Workshops & Retreats

"What Fred Craddock is to preaching, Dan Moseley is to interpreting and reflecting on congregational life.  He is a treasure in our church."
- Dr. Richard Spleth, Regional Minister of the Christian Church (Disciples of Christ) in Indiana


This workshop focuses on the way conflict helps creates leaders.  Through the process of attending to the differences between people, leaders grow in their ability to help an organization move from where they are to where they desire to go.  Conflict is a reality in all change and therefore the leader’s ability to attend to their own resistance to conflict is critical in helping them walk with others through the change.  This workshop helps the participants grow in their ability to understand the causes for conflict and how groups can use the conflict for blessing rather than destruction.


Transformation is the goal of the Christian faith.  Preaching can contribute to that goal.  Much preaching assumes that information alone will change people, that if we give people enough information they will choose to be different and by willful living they will become different.  This workshop assumes that we are transformed not simply by accessing insights into what might be a better way to live but also by the people with whom we are in relationships.  We change when we are in communities of love.  Preaching facilitates relationships that can bring healing in a broken world.  Participants in this workshop will discover a new way of preaching that is grounded in how relationships heal and offer hope.


Loss is a constant in life because change is a constant in life.  All change results in loss as well as potential gain.  To discover the life that we are moving toward requires that we grieve the loss of that which we lose in the change.  To grieve is to learn to live again in the absence of something that we have found significant in defining who we are and how we know ourselves.  This workshop guides people through the journey of discovery.  It is designed to help people who have experienced significant loss as well as to help care-givers understand the loss of the persons they support.  It helps people grow in their ability to walk with others in their loss so that they might discover the blessing of life in the future.


Some people question whether people in the Christian Church (Disciples of Christ) are very spiritual, pointing to our reasonable and rational focus.  There is a tendency among some to separate spirituality and action for justice and peace.  This workshop explores the polity and practices of the Christian Church (Disciples of Christ) and identifies the historical spiritual gifts which form those practices.  It celebrates the unique gifts of the spirit that we experience and encourages unapologetic advocacy for growing spiritually mature Christians who will serve God by offering themselves as a blessing for the world.


Clergy serve a unique role in the organization of the church.  Unlike others who lead organizations, clergy lead by offering both organizational leadership as well as spiritual nurture and care.  Congregations often struggle to clarify the fundamental purpose of the church and their leaders are under constant pressure to navigate with them the conflict which comes when those purposes are being worked out.  This workshop will help clergy identify and name the issues which drain their energy and explore the multiple ways that clergy can attend to their own needs.  The workshop assumes that vital leadership is the best thing that clergy can offer an organization and that their vitality is directly related to the care they claim for themselves.

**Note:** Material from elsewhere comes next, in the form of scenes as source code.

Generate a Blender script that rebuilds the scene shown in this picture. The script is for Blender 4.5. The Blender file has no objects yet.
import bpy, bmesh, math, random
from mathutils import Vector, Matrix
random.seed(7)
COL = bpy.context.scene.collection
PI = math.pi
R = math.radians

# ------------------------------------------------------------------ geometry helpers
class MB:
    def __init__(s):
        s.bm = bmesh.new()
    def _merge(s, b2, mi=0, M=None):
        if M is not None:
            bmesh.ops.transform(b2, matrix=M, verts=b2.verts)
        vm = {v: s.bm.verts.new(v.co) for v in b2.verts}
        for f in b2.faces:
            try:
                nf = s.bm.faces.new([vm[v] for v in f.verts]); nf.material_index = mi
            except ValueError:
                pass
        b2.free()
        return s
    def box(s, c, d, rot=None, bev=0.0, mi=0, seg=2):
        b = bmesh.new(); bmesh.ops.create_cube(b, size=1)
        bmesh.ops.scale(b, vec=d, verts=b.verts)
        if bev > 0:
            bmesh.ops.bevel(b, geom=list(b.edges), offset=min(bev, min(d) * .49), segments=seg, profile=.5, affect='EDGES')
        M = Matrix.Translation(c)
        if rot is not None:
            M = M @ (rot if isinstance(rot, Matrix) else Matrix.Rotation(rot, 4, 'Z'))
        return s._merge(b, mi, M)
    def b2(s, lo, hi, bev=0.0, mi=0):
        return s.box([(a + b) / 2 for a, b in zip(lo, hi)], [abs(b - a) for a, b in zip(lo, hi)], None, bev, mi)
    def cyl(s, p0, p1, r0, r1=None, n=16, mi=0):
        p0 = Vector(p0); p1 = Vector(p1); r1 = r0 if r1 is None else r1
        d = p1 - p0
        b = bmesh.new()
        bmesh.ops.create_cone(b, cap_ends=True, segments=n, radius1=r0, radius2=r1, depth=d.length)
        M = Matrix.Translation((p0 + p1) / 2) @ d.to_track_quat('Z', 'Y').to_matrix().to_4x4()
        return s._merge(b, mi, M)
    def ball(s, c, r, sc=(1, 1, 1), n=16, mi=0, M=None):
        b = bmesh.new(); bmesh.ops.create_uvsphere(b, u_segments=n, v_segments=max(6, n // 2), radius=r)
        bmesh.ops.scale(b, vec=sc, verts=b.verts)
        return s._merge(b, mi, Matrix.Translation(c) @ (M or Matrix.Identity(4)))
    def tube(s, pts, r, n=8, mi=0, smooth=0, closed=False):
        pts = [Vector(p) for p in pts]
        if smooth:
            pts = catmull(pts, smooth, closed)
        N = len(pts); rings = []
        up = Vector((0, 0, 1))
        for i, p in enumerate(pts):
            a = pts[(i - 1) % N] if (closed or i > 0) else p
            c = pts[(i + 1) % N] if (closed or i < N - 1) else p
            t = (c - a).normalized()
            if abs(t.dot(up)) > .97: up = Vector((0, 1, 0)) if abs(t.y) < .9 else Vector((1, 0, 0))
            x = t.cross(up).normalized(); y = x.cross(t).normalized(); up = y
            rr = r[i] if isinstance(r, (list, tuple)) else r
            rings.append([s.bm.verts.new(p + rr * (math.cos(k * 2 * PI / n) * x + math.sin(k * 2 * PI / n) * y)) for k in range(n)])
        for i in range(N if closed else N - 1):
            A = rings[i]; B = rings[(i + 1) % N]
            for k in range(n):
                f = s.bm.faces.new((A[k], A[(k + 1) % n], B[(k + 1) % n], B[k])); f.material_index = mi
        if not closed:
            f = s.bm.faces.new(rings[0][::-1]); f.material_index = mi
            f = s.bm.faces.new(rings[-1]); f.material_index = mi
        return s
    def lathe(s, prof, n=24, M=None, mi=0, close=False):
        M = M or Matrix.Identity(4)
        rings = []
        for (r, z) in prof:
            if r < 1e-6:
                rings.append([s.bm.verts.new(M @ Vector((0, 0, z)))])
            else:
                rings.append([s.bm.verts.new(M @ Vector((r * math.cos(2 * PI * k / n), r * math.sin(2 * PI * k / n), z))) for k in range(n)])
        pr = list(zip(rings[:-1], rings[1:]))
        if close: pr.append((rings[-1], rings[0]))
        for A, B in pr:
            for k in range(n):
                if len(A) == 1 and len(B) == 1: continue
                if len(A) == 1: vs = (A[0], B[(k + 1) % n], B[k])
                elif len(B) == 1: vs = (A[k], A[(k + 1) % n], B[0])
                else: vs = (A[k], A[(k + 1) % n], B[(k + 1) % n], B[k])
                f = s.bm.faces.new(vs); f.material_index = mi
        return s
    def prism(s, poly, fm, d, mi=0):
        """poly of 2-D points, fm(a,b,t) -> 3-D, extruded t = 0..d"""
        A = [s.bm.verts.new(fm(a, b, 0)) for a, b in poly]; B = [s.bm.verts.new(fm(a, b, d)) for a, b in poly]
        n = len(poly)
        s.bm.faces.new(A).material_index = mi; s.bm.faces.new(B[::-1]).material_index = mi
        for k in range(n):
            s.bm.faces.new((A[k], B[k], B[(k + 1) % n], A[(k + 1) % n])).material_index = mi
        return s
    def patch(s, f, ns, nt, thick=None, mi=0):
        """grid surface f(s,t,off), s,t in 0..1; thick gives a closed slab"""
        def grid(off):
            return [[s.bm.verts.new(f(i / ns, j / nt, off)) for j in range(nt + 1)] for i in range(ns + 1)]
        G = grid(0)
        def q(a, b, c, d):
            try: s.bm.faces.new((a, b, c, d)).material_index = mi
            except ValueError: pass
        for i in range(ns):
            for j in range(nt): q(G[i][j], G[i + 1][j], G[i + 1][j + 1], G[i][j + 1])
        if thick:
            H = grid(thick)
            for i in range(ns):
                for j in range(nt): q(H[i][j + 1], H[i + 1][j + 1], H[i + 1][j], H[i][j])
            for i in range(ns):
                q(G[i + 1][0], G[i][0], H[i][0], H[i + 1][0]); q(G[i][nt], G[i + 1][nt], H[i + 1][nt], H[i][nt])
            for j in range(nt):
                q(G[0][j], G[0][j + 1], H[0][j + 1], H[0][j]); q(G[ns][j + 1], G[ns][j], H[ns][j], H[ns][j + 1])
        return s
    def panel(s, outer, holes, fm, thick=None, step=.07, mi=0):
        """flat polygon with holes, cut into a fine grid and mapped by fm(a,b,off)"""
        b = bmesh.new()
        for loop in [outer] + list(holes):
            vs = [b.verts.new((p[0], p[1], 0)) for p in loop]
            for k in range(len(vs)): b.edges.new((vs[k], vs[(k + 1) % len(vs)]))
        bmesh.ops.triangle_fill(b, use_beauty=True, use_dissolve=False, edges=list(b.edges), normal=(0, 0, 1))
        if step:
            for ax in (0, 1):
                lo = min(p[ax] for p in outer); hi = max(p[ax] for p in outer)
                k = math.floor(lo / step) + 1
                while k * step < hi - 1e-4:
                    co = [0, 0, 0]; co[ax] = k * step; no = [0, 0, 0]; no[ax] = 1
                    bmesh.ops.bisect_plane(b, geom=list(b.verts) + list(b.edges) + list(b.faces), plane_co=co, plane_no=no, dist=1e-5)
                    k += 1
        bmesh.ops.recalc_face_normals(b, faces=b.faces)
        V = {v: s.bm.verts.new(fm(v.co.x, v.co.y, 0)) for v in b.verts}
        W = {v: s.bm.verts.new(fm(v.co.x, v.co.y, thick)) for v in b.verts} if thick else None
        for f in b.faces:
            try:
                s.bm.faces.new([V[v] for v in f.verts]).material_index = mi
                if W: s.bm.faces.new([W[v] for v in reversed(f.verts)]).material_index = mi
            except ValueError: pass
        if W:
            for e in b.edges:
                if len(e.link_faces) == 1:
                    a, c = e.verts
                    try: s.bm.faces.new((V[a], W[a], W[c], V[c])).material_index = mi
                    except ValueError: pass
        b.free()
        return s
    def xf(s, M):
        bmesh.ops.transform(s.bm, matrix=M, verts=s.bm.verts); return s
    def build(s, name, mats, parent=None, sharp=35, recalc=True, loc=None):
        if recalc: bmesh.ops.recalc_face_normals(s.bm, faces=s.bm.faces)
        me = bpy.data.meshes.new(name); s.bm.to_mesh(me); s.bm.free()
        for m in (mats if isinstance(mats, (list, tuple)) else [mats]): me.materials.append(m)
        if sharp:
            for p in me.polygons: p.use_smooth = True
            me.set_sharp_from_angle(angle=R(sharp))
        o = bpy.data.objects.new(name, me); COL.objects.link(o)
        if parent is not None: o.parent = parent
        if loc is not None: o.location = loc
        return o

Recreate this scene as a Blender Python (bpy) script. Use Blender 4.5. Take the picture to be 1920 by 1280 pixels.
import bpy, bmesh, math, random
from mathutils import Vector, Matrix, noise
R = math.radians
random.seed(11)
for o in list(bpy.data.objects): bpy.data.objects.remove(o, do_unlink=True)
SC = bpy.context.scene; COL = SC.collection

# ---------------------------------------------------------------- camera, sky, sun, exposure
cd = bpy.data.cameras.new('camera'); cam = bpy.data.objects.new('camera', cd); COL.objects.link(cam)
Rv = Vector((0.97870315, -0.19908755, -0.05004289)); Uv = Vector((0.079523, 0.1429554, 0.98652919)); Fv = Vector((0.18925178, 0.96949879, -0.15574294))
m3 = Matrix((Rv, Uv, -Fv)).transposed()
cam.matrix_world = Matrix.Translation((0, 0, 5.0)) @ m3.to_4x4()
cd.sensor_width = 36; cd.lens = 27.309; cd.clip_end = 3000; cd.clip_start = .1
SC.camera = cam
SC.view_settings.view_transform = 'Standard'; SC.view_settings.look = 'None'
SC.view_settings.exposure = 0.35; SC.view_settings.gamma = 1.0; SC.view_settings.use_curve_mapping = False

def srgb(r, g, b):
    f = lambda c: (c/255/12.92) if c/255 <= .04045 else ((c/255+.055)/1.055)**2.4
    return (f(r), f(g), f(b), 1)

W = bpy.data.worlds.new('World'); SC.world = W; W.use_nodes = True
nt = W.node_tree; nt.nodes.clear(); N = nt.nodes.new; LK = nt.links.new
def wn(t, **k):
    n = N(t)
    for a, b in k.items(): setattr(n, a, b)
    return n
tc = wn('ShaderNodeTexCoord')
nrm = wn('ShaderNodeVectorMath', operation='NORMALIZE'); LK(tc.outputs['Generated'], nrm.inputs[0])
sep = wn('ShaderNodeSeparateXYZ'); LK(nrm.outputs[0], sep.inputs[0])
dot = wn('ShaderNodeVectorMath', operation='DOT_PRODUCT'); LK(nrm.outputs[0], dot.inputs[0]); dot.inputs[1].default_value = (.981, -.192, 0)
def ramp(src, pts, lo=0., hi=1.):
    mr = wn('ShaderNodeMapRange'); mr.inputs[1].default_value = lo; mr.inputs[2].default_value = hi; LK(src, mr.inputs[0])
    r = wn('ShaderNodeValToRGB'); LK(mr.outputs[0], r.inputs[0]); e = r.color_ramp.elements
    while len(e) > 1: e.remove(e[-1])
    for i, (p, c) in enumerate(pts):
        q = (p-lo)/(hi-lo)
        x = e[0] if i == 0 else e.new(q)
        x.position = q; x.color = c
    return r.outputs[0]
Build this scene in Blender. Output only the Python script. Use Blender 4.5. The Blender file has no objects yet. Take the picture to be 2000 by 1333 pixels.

Spiritual Leadership is a difficult term to define.  Many people believe that being spiritual and being religious are two different things.  Elders are asked to offer spiritual leadership to congregations who are not always clear on what that means.  Congregations who have strong spiritual leaders are empowered to share the spirit with others by the empowering gifts of their Elders.  This workshop helps Elders identify the historical responsibilities of their role and develop ways to nurture themselves so that they can help guide their congregations faithfully into the future.